WHS case on truck driver death to be heard in ACT


Insolvent firm and related company’s manager in the Kenoss case frame

WHS case on truck driver death to be heard in ACT
The ACT Magistrates Court will hear the a crucial WHS case

 

In a rare occurrence for the region, the Australian Capital Territory is hosting a case that will form the basis for future legal approaches in the trucking industry.

Known as the Kenoss Contractors case, one that is early in the history of harmonised work health and safety (WHS) laws, especially as they related to directors and managers, it hinges on the death by electric shock of a construction company worker who was also a truck driver.

Local media reports say Michael Booth died two years ago when his truck’s tipper hit powerlines.

Norton Rose Fulbright lawyers Alena Titterton and Alice Winter-Irving say the case will have particular resonance for companies with related firms as both the company, which is now in liquidation, and an officeholder of a related firm are in prosecutors’ sights.

The officer has pleaded not guilty and his case is to be heard on December 17-19.

The lawyers also note that legal ground may be broken on the position of defunct companies and their creditors in such cases.

"Another legal issue that arises is whether or not Kenoss Contractors can be criminally prosecuted whilst insolvent," they state in an advisory.

"Section 471B of the Corporations Act provides that a person cannot begin or proceed with a proceeding against a company that is being wound up in insolvency, except with the leave of the Federal Court of Australia or the ACT Supreme Court.

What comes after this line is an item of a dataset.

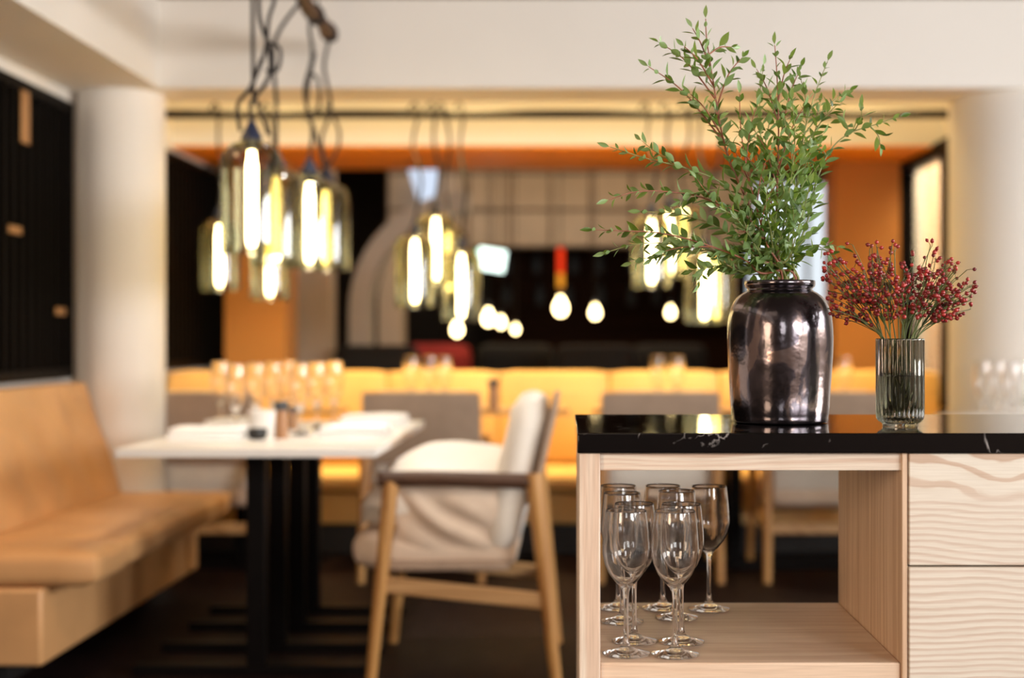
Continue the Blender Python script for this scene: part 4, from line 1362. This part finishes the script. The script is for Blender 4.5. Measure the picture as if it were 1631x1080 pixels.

The Office of ACT Director of Public prosecutions (DPP) however, submitted that section 471B does not apply to criminal proceedings.

"Section 500(2) of the Corporations Act provides that after the passing of a resolution for voluntary winding up, no action or other civil proceeding is to be proceeded with or commenced against the company except with leave of the Federal Court of Australia or the ACT Supreme Court.

"The DPP also submitted that that does not apply in criminal proceedings this being supported by the plain and ordinary meaning of the language of the section and the purpose of the legislation.

"The DPP submitted that sections 471B and 500(2) did not apply to Kenoss Contractors in the event respectively, of either a court-ordered winding up or a voluntary winding-up and that therefore it could proceed with the prosecution of the company."

Chief Industrial Magistrate Lorraine Walker has listed the matter for a further hearing on Tuesday to tackle the insolvency issue with the company’s liquidators, RMS Bird Cameron, expected to appear representing the company.